As I said in an earlier post, emotional passages are the hardest to write.  You have to distance yourself from the material to make sure the technical aspects are done correctly, but you also have to immerse yourself in the emotions, then decide how to convey that to the reader without telling them what to feel as they read.

I've actually gone ahead in the book, and worked on some easier chapters; ones that occur after the directional turn in the story - because they were solid writing for the most part and didn't require as much editing.  But today, I'm determined to get these two important chapters completed.  Once I've done that, I think I will move much more quickly. 

Tuesday, June 15, 2010

Knocked Off Track - Temporarily

I'm back at work this morning, but it's so easy to get sidetracked by life's interruptions.  For example, on Sunday, my husband and I both decided we needed our own personal day of rest, so we slept in, ate breakfast in bed while reading the Sunday Tribune, then walked and window-shopped at a nearby outdoor mall, drinking in the cool breezes, the summer blooms and the purchasing public.

Sometimes, these distractions can help your writing.  I'm always looking at strangers as possible characters for my next story.  Same with settings.  Overheard remarks are sometimes written down for future use as well.  But, it's also good just to get away from your latest computer page that is staring back at you.

And then came Monday.  I won't give you the details of what knocked my creative side amok, but suffice it to say, it was unexpected and put a wrench into our already complicated financial life.  In the last two years, we have experienced more than our fair share of problems in that respect; our whole family has.  Due to having creative vocations that are not rewarded during a blinding recession, such as the one we're still recovering from, fianancial stability has become an unknown entity.  In this stage of my life, that can be even more unnerving - as it was yesterday.

My saving grace, however, is that I am married to a man who always sees the rainbow after the rain.  His words of comfort and purpose yesterday were right on the mark, and emphasized why we are such perfect partners.  So, we have regrouped and, with unflappable resolve, we are back at our creative pursuits today. 

I know I wouldn't be so positive today were it not for the most special person in my life who takes on whatever challenge confronts him and seeks a solution.  In the process, he gives me strength and sets me back on a realistic, rather than a doomsday, path.  By day's end, I viewed the pinkish sunset from my study window and took it as an additional sign that we would weather this newest challenge together - we always have.

Friday, June 11, 2010

New Pages

No, I didn't forget that I was supposed to do my blog yesterday, as promised, but I was on some much needed R & R with my family in Wisconsin for the day, so please forgive the delay.

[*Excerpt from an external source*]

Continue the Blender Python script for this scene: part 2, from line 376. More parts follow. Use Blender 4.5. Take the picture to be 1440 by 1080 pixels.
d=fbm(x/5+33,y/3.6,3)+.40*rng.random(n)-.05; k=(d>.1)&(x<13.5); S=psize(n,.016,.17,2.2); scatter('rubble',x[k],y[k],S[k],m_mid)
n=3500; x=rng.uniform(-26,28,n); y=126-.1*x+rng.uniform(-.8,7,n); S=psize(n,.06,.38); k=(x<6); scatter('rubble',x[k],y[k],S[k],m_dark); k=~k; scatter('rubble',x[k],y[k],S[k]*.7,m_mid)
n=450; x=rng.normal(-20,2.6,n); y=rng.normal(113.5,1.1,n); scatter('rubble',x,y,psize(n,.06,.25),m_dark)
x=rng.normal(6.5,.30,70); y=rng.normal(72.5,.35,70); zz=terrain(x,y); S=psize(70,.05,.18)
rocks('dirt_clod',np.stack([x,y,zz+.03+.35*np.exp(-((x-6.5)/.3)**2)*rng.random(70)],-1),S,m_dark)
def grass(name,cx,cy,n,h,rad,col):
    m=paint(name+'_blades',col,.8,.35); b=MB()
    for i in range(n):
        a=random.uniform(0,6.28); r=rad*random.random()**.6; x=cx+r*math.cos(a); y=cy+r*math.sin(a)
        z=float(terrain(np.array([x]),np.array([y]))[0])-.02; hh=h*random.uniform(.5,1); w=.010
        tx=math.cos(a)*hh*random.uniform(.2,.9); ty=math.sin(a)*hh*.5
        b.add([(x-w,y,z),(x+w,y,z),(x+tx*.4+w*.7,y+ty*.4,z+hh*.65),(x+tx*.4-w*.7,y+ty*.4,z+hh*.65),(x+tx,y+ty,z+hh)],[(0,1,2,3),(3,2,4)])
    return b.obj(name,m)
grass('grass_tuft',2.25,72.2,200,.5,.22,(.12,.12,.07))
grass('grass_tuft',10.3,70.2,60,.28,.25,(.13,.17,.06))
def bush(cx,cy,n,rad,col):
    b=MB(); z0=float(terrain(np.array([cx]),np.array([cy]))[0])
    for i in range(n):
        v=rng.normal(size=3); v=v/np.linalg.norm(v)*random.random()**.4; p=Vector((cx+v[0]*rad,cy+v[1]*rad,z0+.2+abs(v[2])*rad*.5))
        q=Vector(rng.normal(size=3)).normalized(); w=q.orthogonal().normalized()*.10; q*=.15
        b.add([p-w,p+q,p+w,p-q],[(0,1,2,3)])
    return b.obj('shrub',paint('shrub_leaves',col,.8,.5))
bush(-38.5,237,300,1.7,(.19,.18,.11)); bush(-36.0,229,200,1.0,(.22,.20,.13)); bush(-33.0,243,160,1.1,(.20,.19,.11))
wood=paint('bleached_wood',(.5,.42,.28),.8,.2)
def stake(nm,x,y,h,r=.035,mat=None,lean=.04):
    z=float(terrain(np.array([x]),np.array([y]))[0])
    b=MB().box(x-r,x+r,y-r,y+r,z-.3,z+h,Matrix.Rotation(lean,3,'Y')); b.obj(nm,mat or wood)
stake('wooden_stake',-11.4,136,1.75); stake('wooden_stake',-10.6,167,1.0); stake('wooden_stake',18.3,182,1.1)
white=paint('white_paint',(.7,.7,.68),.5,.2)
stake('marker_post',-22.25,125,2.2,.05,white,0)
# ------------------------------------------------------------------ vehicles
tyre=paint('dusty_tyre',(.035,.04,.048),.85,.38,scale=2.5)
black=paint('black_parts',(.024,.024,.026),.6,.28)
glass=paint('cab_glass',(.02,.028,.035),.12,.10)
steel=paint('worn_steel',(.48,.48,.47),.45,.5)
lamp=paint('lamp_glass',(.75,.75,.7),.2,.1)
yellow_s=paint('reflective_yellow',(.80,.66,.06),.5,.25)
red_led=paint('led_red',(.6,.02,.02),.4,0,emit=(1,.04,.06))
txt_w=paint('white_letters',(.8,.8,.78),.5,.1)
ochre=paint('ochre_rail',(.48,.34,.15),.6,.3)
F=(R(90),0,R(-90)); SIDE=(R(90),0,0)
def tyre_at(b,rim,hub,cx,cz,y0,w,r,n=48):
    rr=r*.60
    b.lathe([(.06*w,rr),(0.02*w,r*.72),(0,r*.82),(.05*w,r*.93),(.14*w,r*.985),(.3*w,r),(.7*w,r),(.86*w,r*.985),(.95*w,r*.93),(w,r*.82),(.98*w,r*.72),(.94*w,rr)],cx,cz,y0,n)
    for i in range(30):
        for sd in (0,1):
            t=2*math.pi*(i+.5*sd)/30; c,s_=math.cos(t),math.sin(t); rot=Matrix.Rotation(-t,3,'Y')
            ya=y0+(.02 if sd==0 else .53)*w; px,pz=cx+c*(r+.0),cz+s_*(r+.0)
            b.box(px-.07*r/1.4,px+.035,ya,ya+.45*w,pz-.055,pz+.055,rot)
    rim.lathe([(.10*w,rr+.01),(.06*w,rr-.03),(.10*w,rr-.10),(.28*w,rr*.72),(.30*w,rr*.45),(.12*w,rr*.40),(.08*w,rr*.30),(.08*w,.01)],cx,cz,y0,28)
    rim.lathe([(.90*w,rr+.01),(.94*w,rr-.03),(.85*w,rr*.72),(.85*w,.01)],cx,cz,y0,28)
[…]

I did get some more new pages written on Tuesday and Wednesday.  I edited the chapters I presented to my writing group on Sunday, and got those ready for an agent's eyes, I think.  Then I moved on to an extremely emotional chapter (can't be more specific because I don't want to give away my story before you get to read it in print).  I'm actually writing an entire new beginning to this chapter to make it stronger, and that takes time when you're dealing with emotional content.

As a writer, you have to view your words from the reader's point of view.  My job is to put them in the character's shoes.  That takes lots of staring at a blank screen while I find the right words inside me that do just that, forcing myself to think about what that character is going through, what the setting is like, etc.  It took me a couple of hours to write a page.  Then, I leave it for awhile, come back and re-read it, analyze, correct grammar, edit, change, etc.  That's why this process takes so long; it's never right the first time - very rarely anyway!

So, I'm still working on that same chapter.  I'm eager to get on to the next section of the book that is already written much as I think it will remain.  But, I know if I don't get the current chapers right, the rest won't matter because no one will continue reading.

I'll be back with the next blog in a day or so.

Tuesday, June 8, 2010

Novel Progress

The novel has taken over my life!  That statement explains why my house is bordering on a raid by the board of health, my friends have given up my ever being social again, and my husband only recognizes me from the back as I sit at a computer keyboard. 

I'm lucky, though, because my friends and family are incredibly understanding and supportive.  I just hope you followers of my blog feel the same.  I've decided the only way to keep this blog alive is to post at least every other day and let you know what my progress is, what frustrations I'm having; basically the details of just what I'm up to that gives me no time for any other writing.

At present, I've just had an excellent writer's group session on Sunday where I presented two chapters - two leading up to a dramatic moment in the book, and I'm currently editing those chapters based on their critiques.  The best thing about a writer's group, if it's a good one like mine, is that you come away with an honest evaluation, some great insight from creative conversation, and, best of all, a fired-up motivation to get back to your work right away.

So, I'm finishing that, and later today and tomorrow, I will be working on editing an emotional and pivotal chapter that requires lots of quiet hours.  I'll explain more what that means in the next blog, hopefully, in a couple of days.  Thanks for hanging in with me.